Eagle: Even though he has gotten several strong, memorable performances from Tom Hanks, Leonardo di Caprio, Tom Cruise, do you agree one can’t really call Spielberg an actor’s director? Particularly regarding women actors. I mean I can’t imagine him directing Meryl Streep, Kate Winslet, Nicole Kidman.

MH: He’s said that he doesn’t want to direct actors who bring “baggage” with them. He doesn’t want them to be “auteurs.” Inevitably when you get one of those stars you mentioned, it becomes their film as much as the directors. That’s his thinking anyway, I believe. [Laughing] I mean I think his experience with Joan Crawford on “Night Gallery” at the beginning of his career pretty much put him off “stars” forever! I think he is very good with children — one of the great, unforgettable Spielberg-directed performances is that of Christian Bale, when Bale was a child actor in “Empire of the Sun.” He did an unbelievable job with Bale, and he’s always exceptionally good with children, which makes sense. He really understands children and can really speak to children.


Eagle: I’m going to finish with a macro question: What do you think is Spielberg’s cinematic legacy?
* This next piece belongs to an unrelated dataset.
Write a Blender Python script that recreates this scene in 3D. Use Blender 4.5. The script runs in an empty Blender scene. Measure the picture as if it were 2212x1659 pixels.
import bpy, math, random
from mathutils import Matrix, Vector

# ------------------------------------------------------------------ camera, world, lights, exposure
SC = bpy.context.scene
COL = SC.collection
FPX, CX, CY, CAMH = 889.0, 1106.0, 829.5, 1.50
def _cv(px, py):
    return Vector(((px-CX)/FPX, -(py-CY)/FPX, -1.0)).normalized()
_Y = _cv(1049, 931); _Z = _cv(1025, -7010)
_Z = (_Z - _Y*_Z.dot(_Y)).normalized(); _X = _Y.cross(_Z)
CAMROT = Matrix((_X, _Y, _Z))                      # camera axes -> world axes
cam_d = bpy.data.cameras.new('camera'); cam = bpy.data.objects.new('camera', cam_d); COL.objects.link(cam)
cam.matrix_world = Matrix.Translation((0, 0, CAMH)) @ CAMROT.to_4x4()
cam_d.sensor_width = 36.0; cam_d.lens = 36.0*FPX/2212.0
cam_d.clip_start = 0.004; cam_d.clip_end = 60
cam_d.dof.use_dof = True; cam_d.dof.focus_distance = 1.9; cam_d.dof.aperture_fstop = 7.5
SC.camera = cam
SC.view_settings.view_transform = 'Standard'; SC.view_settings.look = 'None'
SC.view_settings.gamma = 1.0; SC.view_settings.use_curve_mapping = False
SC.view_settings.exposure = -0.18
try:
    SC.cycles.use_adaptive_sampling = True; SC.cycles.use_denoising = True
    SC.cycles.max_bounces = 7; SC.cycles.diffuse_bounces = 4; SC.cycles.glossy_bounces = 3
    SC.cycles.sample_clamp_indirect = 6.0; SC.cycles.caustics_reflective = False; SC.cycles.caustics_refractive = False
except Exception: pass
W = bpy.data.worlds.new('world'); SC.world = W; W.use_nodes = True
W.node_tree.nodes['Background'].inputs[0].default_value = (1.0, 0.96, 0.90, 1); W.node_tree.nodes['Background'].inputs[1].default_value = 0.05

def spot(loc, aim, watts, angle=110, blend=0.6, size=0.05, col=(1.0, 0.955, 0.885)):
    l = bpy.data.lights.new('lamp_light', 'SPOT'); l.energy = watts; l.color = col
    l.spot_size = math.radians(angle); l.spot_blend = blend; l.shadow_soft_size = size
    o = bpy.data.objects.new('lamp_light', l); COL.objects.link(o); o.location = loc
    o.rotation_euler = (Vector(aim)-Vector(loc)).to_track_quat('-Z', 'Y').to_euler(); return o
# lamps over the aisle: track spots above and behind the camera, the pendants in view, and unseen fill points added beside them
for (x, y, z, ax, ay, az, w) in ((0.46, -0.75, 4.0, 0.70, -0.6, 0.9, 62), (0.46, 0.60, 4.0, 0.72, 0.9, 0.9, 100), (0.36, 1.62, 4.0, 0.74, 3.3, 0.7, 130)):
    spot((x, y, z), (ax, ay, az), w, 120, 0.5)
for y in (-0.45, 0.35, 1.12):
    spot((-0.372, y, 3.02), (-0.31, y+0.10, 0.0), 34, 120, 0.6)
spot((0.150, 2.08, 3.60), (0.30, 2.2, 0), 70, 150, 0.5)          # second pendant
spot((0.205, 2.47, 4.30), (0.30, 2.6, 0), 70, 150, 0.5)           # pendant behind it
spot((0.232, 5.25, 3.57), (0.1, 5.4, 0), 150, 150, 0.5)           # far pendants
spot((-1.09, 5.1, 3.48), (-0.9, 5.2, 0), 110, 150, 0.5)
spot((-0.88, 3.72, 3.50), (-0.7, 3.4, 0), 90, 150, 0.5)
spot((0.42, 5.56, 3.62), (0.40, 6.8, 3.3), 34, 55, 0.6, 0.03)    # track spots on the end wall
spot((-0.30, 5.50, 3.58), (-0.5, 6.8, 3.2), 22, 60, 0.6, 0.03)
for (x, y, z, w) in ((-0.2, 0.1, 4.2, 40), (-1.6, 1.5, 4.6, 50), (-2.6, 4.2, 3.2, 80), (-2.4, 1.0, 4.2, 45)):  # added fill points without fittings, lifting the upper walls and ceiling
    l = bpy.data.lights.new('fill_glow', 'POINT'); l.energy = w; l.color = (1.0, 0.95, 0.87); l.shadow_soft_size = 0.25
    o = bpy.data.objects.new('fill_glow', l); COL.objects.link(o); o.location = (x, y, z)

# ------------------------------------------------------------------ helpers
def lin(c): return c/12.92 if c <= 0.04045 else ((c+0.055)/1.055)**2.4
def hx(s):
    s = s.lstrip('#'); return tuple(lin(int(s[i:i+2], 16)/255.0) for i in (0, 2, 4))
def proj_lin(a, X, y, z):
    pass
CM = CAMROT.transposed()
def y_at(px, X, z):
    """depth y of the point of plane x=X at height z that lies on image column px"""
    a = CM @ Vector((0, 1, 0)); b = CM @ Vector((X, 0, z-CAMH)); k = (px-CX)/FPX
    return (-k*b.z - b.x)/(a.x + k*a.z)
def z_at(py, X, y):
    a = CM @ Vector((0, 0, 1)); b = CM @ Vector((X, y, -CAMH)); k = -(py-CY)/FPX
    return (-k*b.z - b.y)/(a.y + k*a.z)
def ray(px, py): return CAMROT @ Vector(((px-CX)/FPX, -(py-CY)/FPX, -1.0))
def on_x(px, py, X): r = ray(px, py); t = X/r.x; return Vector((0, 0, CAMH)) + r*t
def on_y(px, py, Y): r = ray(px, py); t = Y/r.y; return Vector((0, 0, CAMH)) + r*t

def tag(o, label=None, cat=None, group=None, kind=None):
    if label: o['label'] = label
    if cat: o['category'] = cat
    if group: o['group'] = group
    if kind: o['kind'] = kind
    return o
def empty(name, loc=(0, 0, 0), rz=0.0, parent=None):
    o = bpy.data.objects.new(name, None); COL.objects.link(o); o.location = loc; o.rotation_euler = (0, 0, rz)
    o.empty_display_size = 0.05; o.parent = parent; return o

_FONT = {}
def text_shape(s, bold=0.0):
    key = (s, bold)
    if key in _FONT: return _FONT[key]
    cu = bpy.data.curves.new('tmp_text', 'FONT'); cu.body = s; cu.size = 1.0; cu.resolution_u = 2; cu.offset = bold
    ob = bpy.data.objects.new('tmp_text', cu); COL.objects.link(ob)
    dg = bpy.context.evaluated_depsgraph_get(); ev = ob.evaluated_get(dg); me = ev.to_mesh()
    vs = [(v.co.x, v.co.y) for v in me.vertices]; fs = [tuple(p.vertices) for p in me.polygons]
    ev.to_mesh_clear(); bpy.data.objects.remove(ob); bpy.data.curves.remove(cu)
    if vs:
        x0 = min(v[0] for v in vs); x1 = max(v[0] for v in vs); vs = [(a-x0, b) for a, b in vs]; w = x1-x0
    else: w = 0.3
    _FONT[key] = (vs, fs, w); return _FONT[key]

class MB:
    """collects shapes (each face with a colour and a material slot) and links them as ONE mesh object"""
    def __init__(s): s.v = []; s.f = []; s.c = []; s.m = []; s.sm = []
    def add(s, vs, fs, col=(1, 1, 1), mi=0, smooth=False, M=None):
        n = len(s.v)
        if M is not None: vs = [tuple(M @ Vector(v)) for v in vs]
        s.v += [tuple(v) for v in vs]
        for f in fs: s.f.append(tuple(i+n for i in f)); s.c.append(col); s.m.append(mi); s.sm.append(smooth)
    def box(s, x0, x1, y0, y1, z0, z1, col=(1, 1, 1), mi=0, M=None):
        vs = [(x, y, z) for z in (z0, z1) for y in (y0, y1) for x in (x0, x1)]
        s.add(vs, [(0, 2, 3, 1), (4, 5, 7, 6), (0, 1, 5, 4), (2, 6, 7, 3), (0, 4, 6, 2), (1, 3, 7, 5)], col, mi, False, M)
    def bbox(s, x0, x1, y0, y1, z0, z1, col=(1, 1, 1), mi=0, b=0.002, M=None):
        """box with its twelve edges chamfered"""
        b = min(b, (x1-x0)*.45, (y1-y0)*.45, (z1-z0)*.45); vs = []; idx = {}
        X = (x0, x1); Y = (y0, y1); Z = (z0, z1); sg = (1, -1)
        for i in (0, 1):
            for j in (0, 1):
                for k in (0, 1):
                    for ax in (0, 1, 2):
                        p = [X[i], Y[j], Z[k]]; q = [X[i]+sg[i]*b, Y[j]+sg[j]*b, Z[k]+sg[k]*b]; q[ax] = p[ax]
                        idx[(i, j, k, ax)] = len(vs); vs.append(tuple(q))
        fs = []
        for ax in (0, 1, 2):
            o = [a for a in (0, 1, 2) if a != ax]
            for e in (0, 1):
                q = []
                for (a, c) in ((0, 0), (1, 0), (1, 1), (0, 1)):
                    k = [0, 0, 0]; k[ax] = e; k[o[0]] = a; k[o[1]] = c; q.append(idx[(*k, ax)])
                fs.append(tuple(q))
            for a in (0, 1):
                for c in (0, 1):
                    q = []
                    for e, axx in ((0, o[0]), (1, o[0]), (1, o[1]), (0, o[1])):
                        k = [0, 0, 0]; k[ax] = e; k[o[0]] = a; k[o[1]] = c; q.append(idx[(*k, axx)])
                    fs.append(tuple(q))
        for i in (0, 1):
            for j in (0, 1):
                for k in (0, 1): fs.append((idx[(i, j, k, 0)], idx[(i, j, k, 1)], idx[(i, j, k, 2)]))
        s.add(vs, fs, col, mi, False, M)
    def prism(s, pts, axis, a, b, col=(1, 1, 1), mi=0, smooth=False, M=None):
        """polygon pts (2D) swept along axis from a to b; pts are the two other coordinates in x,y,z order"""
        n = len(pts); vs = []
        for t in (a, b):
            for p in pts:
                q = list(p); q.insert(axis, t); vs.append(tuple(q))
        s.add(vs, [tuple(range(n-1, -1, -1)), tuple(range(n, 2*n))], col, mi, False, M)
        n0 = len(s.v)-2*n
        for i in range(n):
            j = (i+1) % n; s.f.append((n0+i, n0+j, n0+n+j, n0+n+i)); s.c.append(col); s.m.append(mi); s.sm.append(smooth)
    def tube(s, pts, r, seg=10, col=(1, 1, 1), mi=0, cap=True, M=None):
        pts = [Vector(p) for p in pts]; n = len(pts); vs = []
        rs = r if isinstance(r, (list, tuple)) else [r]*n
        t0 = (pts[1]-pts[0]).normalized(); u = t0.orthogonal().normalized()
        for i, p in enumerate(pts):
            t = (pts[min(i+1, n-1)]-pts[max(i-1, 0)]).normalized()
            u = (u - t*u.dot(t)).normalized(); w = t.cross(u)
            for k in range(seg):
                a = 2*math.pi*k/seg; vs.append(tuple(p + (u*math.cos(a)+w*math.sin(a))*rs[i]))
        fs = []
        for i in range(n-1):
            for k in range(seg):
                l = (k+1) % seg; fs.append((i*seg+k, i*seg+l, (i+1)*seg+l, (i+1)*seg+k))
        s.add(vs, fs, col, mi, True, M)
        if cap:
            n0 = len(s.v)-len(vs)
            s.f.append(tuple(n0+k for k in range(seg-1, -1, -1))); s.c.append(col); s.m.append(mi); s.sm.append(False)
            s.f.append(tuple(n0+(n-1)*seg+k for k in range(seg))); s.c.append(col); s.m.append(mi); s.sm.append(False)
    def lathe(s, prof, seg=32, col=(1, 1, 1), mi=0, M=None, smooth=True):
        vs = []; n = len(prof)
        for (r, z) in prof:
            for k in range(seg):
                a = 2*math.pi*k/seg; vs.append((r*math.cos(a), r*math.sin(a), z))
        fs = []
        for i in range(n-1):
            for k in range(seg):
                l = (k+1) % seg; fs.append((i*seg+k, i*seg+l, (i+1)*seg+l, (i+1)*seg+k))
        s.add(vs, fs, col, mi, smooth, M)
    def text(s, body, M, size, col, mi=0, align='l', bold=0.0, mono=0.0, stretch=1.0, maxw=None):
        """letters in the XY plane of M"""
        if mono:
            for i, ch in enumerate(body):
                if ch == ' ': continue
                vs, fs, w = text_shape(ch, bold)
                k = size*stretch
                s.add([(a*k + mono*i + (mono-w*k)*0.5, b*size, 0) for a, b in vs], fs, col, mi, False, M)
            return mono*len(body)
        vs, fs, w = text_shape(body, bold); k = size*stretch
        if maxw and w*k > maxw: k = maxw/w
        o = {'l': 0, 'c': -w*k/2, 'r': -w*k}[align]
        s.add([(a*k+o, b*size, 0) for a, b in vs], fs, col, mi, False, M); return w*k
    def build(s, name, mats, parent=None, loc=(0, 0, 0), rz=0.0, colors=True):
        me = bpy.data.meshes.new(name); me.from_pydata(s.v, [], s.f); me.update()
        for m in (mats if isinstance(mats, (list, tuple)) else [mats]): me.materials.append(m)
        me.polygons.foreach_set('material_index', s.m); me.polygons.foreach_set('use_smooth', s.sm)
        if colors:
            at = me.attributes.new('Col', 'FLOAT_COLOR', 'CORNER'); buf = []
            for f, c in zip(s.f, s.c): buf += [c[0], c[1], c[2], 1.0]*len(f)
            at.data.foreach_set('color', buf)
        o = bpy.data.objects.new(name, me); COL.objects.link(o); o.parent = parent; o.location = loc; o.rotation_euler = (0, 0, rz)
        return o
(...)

MH: For one, he’s been a great mentor to other filmmakers; that’s why that Academy Award thing is so funny. [As Haskell recounts in the book “In the weeks leading up to the 2014 Academy Awards, one of the factoids that newscasters dished out to whet viewer appetites was a statistic on who Oscar winners thanked the most. The two top names, according to NBC’s Lester Holt, were Steven Spielberg and God, with the latter receiving only 19 mentions to the former’s 42.) For better or worse, he’s inspired a whole group of young filmmakers. In fact, when I was in the initial stages of outlining this book I suddenly realized that a not insubstantial group that this book is intended for is [laughing] all those 19-year-old males, who want to be filmmakers and are saving all their money to buy cameras. Spielberg is obviously an inspiration to them. But, on a more significant note, I think people fail to appreciate how grounded Spielberg is in his love of cinema and how different he is from the kind of franchise movie directors — even though he has directed sequels to his own movies (which usually don’t turn out so great) — whose films clutter our multiplex screens with tired superhero tentpoles. Spielberg’s movies, whether spectacle or large canvas historical dramas, always have a strong humanistic element, which those soul-less tent-pole pictures don’t. And Spielberg always does care about character, even in the midst of all the technical wizardry -again, which these other directors don’t. As I said earlier, he became a filmmaker before he became a fully formed man, before he became a man who knew women, before he became a person with all sorts of personal qualities and characteristics. Filmmaking preceded, and superseded, every other aspect of his life. Nevertheless, I think he is both an astoundingly talented filmmaker and an honorable human being. He’s espoused a lot of Jewish causes, health causes…


Eagle: Political causes. He’s supported all the “right” people.

MH: Yes, exactly. He’s really put his money where his mouth is. He’s sort of hiding in plain sight. He doesn’t want to be a celebrity, he values his family and his, and their, privacy. Yes, he’s become internationally famous, but that wasn’t the goal. And, finally, something extremely important: I think he’s a connection to the past. For example, I just finished a piece on Frank Borzage — and nobody knows who he is. Or King Vidor. [Note: both were visionary filmmakers not generally known to today’s audience]. Spielberg is a connection to these great, under-appreciated directors (he certainly knows who they are). I think he deserves great credit, and honor, for the sort of large canvas, socially conscious movies — “Schindler’s List,” “Munich,” Saving Private Ryan,” “Lincoln,” “Bridge of Spies,” — that not too many other directors have made or are making. And, finally, I think many of his talents are concealed, how it really takes true film buffs to recognize and appreciate his skills: how he can show you a huge, sprawling, teeming Shanghai at the start of World War II, but never lose sight of Bale’s character. Both the cosmic and the minutely human are kept in focus. This is Spielberg’s gift.